They wanted to make it low friction to learn for their audience who are largely javascript programmers. I think it's a reasonable tradeoff even if I personally would prefer a more combinator style syntax.
Was that really the intent? I made a longer rant elsewhere in this thread but I sure got the impression it was really for compiler implementers and not for anyone really writing in it at all. It’s sort of a false Lisp and a false Forth when I really should have not been afraid of the ARM vs x86 split and brushed up on a real assembly. :)
WASM grew out of the earlier asm.js, which was explicitly designed as a subset of javascript: http://asmjs.org/spec/latest/ The core idea there was to identify a subset of JS that was high performance on browsers and could be used as a compile target. WASM appeared because once asm.js got some momentum, people naturally asked "hey if browsers could implement just a couple extra things how much better could we make this?"
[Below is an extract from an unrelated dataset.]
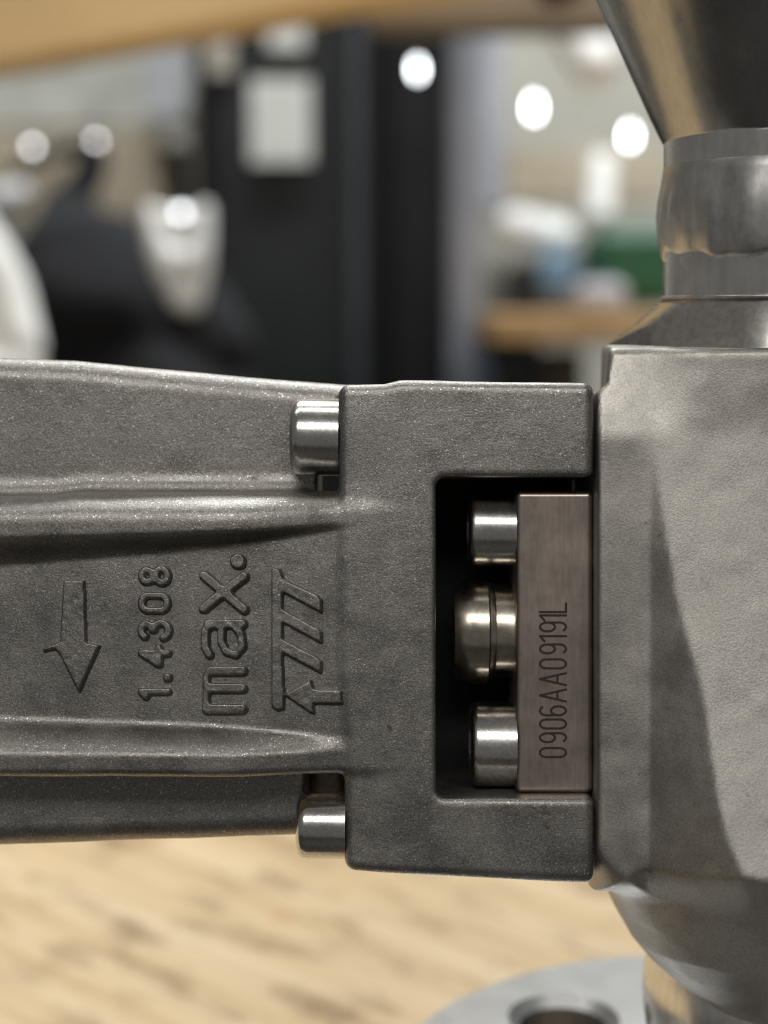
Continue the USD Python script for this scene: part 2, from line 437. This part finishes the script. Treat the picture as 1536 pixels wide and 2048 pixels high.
def build_body():
    h = 6.0
    lo = np.array([1180., 630, -230]); n = np.array([158, 262, 172])
    u = (lo[0] + h * np.arange(n[0]))[:, None, None].astype(np.float32)
    v = (lo[1] + h * np.arange(n[1]))[None, :, None].astype(np.float32)
    w = (lo[2] + h * np.arange(n[2]))[None, None, :].astype(np.float32)
    du, dw = u - UA, w - WA
    r = np.sqrt(du**2 + dw**2) + 1e-3
    # rounded eight-sided drum that ends in a bowl
    pw = np.where(dw < 0, ((du / 100)**4 + (dw / 140)**4)**.25 * 100, r)
    vb = np.interp(r, [0, 60, 150, 230, 285, 329, 360, 400, 480], [2150, 2143, 2108, 2054, 2006, 1955, 1900, 1840, 1750])
    top = 1024 - ((z_at(692) - CAM[2]) + math.sin(TH) * (D0 + w * K)) / (math.cos(TH) * K) - 2
    body = rmax(pw - 383, np.maximum(top - v, (v - vb) / 1.35), 24)
    # front: a mounting pad, a facet leaning to the lower left, and the broad face right of the crest c
    uu, vv = u[:, :, 0], v[:, :, 0]
    c = np.interp(vv, [640, 780, 860, 900, 1000, 1200, 1400, 1550, 1650, 1760, 1890, 2100], [1312, 1312, 1314, 1316, 1322, 1348, 1398, 1410, 1424, 1470, 1540, 1660])
    c = ndimage.gaussian_filter1d(c, 4, axis=1)
    lid = lambda x: 2 - .07 * np.maximum(vv - 860, 0) - .00009 * np.maximum(vv - 860, 0)**2 - .05 * (x - 1310) + .0001 * np.maximum(x - c, 0)**2
    lc = lid(c)
    sl = np.clip((2 - lc) / np.maximum(c - 1298, 8), 0, 1.0)
    W = np.where(uu > c, lid(uu), np.minimum(lc + (c - uu) * sl, 2 + np.maximum(vv - 1800, 0) * .5))
    W = W + 0.19 * np.maximum(870 - vv, 0) * (1 - sst(uu, 1290, 1420))
    W = ndimage.gaussian_filter(W, (.75, 2.0))[:, :, None]
    pad = rmax3(np.maximum(np.interp(v, [690, 762, 784], [1217, 1211, 1196]) + .17 * np.maximum(w, 0) * (1 - sst(v, 766, 784)) - u, u - 1312), np.maximum(top - v, v - 1812), np.abs(w - 250) - 350, 14)
    f = smin(body, pad, 60)
    f = rmax(f, np.broadcast_to(top - v, f.shape), 6)
    f = rmax(f, np.broadcast_to(W - w, f.shape) / 1.12, 9 + 120 * sst(v, 1690, 1830) + 9 * (1 - sst(v, 700, 760)))
    p, t = surface_net(f.astype(np.float32), lo, h)
    p = rough(p, t, [(1.0, 120), (.5, 35)])
    return finish(p, t)


obj('drum', build_body(), M_BODY, hs, smooth=True)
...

what they actually came up with was just as strongly against the familiarity of the community momentum already built, wasn't it?
what features do you have in mind of the current wasm spec that are (1) in common with asm.js and (2) not in common with a hypothetical more-forth-like spec for efficient secure execution in browsers?
I guess my point is there minds are going to be melted anyway by 1. low level details 2. a stack machine and 3. s-expressions. might as well use a text format that at least fits the domain.
I feel like it so badly wants to look something like forth but they couldn't make themselves do it. It would be so much more concise.